Current Archaeology 240

Description

In this issue:

Hadrians Wall Special
– Bowness-on-Solway to Moresby: Walking the Wall – backwards
– Poltross Burn to Birdoswald: How the National Trail is opening up the Wall
– Corbridge to Vindolanda: The frontier before the Wall
– The central sector: Cawfields quarry and the problems of the Vallum
– The eastern sector: What happened at Limestone Corner?
– The Wall’s end: Changes in archaeology on the Wall
– Survey of the Wall: was the need to signal to the forts towards the south the secret of the Wall’s layout?

Plus: News, Reviews, Comment, Sherds, Odd Socs, and more!

From the Editor:
If you want to find out what has been happening on Hadrian’s Wall, go on the Pilgrimage. Every ten years since 1849 (give or take a couple of World Wars interrupting) there has been a special Pilgrimage of Hadrian’s Wall. August 2009 was the 13th pilgrimage; I went along for the fourth time, and kept a diary of what went on day-to-day.

The advantage of the pilgrimage is that one gets behind the scenes: we hear about what the Romans did on Hadrian’s Wall, about the problems caused by modern management and how, sometimes, the two are intertwined. We walked the Wall backwards, starting in the west. We examined the defences along the Cumbrian coast and asked whether Hadrian was, at times, ‘magnificently wrong’. We moved to Birdoswald, where it rained all day. Following that, we looked at the forts behind the Wall: Corbridge and Vindolanda. Then on to Housesteads and Chesters, and finally the eastern end of the Wall at South Shields and Wallsend – sadly noting the decline of the great shipyards that once dominated that end of the Wall. We close with an article by John Poulter, who wonders whether the Wall was laid out not against the enemies to the north, but to signal to the relieving forces in the rear.

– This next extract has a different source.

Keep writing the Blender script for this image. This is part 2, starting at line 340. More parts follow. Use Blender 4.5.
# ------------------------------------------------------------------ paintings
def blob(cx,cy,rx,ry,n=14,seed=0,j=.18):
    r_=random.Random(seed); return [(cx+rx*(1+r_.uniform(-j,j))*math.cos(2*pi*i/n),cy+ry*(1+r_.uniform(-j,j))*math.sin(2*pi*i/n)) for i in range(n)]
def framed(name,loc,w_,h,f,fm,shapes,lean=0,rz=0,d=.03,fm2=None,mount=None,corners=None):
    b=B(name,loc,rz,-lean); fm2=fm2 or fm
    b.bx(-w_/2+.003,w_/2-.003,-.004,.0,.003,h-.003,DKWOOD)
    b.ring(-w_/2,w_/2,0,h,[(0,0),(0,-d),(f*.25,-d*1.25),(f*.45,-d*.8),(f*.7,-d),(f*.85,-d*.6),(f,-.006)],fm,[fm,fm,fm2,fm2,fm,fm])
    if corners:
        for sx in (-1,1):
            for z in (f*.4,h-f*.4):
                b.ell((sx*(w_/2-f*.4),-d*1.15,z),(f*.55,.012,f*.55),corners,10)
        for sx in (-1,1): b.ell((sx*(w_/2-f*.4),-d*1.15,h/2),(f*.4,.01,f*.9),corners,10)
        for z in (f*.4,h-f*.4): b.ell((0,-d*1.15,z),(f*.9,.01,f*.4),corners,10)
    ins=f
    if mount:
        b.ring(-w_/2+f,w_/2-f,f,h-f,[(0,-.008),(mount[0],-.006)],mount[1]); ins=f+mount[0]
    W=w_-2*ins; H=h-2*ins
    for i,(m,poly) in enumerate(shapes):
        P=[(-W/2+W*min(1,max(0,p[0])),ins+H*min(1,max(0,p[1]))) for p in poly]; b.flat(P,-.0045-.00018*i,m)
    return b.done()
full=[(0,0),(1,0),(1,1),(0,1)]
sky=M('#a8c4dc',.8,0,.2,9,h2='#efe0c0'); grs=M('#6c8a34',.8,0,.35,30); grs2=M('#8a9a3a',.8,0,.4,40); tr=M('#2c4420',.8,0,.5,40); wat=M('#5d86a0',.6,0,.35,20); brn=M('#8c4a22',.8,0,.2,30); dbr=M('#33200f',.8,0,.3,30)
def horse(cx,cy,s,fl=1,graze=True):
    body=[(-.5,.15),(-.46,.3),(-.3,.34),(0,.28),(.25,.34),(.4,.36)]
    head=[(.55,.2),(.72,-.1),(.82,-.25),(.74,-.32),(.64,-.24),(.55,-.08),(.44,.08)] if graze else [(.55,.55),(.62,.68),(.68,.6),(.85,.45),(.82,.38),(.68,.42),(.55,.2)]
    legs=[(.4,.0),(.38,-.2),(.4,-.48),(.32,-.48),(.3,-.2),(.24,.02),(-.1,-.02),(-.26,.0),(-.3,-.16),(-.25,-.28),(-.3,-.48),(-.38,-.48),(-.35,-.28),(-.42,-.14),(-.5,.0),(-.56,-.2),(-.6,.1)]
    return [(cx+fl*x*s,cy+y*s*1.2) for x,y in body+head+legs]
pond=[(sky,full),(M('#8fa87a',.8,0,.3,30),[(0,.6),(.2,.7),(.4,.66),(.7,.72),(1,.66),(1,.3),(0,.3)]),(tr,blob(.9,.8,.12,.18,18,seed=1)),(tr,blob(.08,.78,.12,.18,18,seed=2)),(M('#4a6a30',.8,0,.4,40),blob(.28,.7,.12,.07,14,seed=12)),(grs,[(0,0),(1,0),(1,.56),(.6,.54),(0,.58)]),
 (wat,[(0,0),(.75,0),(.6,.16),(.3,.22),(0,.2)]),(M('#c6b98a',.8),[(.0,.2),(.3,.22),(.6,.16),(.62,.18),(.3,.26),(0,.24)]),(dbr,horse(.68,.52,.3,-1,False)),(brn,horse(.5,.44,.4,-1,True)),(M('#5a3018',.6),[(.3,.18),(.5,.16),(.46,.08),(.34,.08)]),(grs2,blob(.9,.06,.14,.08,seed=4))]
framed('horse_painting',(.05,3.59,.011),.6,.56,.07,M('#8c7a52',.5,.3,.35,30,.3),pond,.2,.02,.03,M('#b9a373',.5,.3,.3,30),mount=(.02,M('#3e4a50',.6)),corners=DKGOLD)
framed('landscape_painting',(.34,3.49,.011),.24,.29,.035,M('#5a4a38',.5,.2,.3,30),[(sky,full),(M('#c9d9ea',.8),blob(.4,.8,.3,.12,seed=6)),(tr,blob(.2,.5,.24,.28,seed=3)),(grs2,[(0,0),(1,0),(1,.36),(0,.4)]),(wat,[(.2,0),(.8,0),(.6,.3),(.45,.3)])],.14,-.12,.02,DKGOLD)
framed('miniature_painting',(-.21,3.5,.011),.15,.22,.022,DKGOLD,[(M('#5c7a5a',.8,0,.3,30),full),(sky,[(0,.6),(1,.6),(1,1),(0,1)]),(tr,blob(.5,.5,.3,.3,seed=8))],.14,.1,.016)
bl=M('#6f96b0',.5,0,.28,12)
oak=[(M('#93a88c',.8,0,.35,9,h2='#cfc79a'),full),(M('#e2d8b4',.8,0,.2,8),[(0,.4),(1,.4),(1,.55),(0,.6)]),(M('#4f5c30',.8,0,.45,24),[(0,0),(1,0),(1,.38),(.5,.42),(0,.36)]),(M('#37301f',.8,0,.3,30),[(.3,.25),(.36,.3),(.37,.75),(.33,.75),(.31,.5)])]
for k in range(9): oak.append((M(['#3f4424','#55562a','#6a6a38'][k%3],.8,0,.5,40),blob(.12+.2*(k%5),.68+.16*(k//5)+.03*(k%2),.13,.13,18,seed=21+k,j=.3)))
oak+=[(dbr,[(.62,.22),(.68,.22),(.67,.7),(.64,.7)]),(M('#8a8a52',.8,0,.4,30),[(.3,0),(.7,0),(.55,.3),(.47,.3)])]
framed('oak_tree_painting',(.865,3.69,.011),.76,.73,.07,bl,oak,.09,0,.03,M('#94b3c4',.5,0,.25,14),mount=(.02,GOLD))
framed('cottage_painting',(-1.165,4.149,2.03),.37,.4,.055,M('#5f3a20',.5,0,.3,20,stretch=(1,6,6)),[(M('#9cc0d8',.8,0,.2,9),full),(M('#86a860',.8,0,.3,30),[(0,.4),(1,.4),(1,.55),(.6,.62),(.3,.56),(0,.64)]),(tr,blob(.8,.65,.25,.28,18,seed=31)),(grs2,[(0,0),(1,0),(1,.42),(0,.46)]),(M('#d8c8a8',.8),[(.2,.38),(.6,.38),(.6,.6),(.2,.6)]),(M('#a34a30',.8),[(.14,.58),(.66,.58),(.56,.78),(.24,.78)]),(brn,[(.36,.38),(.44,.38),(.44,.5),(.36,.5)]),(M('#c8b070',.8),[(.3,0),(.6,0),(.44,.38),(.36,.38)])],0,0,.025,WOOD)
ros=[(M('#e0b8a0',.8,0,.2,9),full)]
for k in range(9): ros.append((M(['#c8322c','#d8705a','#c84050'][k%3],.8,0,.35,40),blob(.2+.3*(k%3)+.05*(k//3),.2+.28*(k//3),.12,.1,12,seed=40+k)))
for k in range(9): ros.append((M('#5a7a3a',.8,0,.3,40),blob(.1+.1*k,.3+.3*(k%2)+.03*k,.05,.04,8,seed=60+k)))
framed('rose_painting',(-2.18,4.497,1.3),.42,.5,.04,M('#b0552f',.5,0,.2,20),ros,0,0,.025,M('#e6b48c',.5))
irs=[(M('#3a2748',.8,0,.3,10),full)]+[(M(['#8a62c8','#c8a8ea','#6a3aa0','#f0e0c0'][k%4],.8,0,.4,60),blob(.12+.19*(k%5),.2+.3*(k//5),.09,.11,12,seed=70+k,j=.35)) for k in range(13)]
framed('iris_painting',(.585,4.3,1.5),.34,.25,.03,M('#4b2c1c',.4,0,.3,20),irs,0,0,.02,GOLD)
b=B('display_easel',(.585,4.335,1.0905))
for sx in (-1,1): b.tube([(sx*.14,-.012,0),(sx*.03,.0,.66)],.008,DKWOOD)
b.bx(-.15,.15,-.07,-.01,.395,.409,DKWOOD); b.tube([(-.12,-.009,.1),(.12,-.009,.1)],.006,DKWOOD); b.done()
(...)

In all this, I have been helped by Matthew Symonds who has just spent three years probing the secrets of the Wall while writing his doctoral thesis on the milecastles and co-editing the new Research Framework for Hadrian’s Wall.

The pilgrimage was followed by the Limes Congress, an international gathering of all those concerned with the Roman frontier throughout the Roman Empire. The Congress visited a number of forts in the hinterland, which we will cover in a summer issue of Current Archaeology.